[MATERIAL]:

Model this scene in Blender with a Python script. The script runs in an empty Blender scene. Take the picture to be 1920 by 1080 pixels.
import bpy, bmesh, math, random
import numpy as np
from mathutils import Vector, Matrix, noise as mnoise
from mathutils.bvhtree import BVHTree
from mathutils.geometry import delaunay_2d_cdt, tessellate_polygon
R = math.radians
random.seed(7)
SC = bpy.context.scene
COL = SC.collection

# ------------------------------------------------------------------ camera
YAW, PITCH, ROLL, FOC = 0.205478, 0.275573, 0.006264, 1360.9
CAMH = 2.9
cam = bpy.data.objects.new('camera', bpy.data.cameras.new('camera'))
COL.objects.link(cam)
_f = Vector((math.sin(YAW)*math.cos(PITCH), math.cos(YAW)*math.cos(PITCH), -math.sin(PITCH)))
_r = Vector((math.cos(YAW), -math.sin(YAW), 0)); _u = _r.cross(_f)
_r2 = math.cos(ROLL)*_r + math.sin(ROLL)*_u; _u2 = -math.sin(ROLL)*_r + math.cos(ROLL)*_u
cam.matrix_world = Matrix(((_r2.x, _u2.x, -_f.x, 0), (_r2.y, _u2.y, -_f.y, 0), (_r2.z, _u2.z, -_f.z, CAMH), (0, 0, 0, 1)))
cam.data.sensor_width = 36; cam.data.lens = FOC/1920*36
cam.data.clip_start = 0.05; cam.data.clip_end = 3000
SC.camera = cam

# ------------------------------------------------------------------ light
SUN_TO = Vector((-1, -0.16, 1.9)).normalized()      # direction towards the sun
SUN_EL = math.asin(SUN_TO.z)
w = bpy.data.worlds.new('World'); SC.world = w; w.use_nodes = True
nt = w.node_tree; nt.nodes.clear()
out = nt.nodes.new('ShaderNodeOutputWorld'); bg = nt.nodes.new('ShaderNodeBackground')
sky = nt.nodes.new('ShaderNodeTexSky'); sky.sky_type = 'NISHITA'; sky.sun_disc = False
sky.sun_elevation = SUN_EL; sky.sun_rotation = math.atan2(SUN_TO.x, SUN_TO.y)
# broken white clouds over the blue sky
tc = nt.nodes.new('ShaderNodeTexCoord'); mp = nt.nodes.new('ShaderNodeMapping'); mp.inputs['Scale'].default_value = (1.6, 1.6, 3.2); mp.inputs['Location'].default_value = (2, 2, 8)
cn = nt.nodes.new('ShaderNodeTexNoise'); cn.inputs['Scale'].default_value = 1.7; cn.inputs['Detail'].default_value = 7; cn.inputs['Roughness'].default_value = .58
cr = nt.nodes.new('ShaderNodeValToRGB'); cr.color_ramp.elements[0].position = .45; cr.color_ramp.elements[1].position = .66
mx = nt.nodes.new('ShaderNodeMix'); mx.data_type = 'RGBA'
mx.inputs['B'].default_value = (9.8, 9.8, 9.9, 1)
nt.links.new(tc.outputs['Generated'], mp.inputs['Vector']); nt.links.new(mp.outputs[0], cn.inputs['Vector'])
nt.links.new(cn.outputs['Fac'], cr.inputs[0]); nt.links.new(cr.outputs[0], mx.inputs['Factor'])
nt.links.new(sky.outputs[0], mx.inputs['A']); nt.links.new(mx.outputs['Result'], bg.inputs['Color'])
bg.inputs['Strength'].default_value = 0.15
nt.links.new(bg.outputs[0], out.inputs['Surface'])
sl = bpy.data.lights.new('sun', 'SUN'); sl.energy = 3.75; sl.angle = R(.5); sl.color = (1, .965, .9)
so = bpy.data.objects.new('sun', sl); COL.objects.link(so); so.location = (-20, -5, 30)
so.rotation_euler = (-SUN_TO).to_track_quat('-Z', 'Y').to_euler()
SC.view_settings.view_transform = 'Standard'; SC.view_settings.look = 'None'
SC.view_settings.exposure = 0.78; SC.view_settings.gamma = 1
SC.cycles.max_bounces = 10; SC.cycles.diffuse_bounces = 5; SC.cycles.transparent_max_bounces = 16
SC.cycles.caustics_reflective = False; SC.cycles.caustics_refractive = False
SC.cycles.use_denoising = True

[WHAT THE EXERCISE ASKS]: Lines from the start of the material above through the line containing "COL = SC.collection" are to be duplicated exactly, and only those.

[ANSWER BELOW]:
Model this scene in Blender with a Python script. The script runs in an empty Blender scene. Take the picture to be 1920 by 1080 pixels.
import bpy, bmesh, math, random
import numpy as np
from mathutils import Vector, Matrix, noise as mnoise
from mathutils.bvhtree import BVHTree
from mathutils.geometry import delaunay_2d_cdt, tessellate_polygon
R = math.radians
random.seed(7)
SC = bpy.context.scene
COL = SC.collection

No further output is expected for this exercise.